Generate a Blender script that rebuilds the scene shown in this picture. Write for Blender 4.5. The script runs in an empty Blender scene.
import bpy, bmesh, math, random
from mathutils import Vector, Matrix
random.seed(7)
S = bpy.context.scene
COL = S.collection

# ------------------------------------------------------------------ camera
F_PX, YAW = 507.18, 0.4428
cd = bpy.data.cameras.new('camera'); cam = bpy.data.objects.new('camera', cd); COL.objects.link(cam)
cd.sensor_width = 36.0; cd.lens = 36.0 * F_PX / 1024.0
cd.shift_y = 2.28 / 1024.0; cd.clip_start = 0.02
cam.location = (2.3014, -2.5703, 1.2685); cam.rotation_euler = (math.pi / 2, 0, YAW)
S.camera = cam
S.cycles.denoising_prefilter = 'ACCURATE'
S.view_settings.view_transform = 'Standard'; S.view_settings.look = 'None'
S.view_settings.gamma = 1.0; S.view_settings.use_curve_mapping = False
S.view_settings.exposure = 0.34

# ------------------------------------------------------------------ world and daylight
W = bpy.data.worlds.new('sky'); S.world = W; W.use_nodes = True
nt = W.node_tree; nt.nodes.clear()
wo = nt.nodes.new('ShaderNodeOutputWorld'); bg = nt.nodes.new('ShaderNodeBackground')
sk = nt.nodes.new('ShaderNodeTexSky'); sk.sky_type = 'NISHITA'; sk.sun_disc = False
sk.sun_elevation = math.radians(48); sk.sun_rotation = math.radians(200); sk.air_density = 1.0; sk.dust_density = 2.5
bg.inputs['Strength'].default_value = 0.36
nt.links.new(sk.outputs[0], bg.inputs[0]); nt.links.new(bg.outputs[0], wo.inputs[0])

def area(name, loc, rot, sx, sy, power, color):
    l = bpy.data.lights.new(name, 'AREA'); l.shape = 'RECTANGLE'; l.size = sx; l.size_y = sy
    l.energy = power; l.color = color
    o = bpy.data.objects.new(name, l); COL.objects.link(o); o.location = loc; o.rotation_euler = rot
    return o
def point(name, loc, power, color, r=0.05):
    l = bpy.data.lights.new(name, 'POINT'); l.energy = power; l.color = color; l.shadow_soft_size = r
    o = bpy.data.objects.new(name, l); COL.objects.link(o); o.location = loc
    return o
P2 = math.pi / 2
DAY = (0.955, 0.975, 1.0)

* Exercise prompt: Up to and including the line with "COL = S.collection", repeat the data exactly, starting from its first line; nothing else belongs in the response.

* Answer to the problem:
Generate a Blender script that rebuilds the scene shown in this picture. Write for Blender 4.5. The script runs in an empty Blender scene.
import bpy, bmesh, math, random
from mathutils import Vector, Matrix
random.seed(7)
S = bpy.context.scene
COL = S.collection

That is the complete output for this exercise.